Just some thoughts.... I want some new game to take em down... They have reigned long enough.
RYL is Risk Your Life by the way. Incase people didn't know.
Comments
Why do people keep looking back at the past and wishing things were different instead of looking ahead? Not as if anything's gonna change, so all people can do is look back and learn from past mistakes.
And even if this game I've never heard off released without any issues it never would have reach beaten WoW anyway, or even came close to the success of WoW, due to the huge following Blizzard garnered from the creation of Warcraft 1&2, Diablo and Starcraft. Blizzard spent years earning a reputation amongst the PC gaming community of the time; something the developers of RYL failed to do before their game released as a buggy mess. Even now people are predicting the successes of the upcoming MMOs Guild Wars 2 and Star Wars: TOR, because both games are backed by studio developers (Arenanet & Bioware) that have earned their respect.
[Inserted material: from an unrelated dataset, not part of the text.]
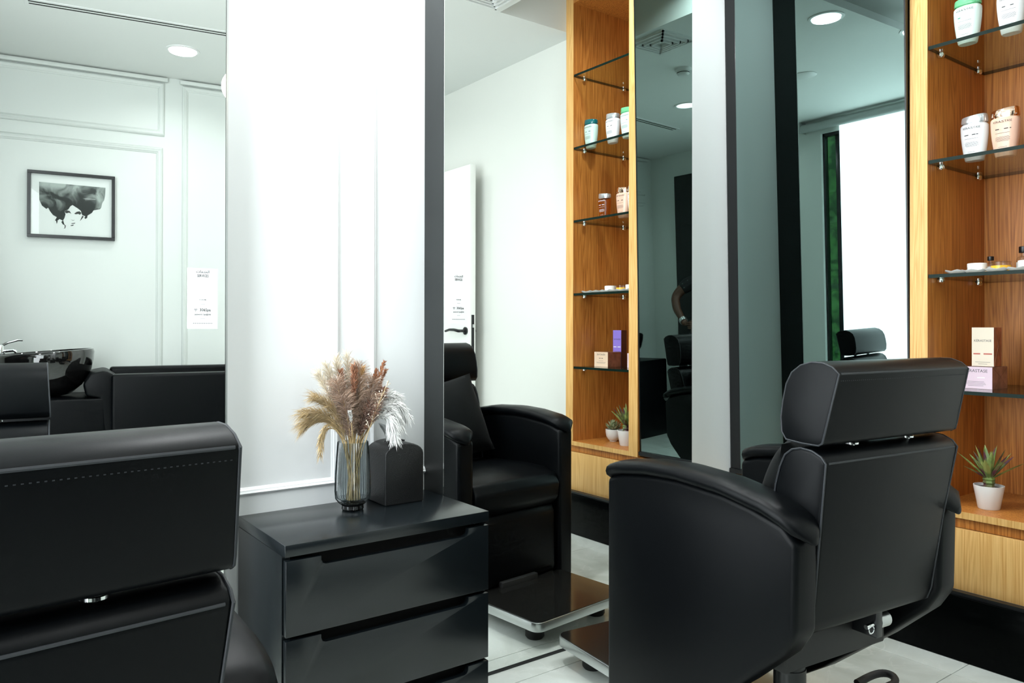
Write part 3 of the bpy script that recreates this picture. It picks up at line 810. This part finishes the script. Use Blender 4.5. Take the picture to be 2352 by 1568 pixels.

the problem with the past is.. quite often .. thats where some of our favourite games were.. and the further we move forwards.. sometimes.. the more 'rose tinted' those memories become, although there have been a few games that really were that good.. where.. the developers themselves actually broke their own game - and before everyone says SWG.. there were other games that stand out more.. like.. DAOC.. perhaps my own memories of that game are a bit 'rose tinted' but DAOC.. was amazing.. as for GW2 and SW:TOR.. they'll have a head start because of who is making them.. but i don't entirely agree that both are guaranteed sucesses because of it.. there was a time when you could have laid heavy odds on any Final Fantasy game being a 'heavy hitter' ... but the last 2 games they've released MMO and Single Player... have been .. disappointing.. reputations are hard to earn.. but.. they're very fragile.. and the successes of yesterday are easily trodden on.. in that sense i'd say Arenanet probably have a slight advantage over Bioware.. but until the games are released and we can see for ourselves.. all bets are off.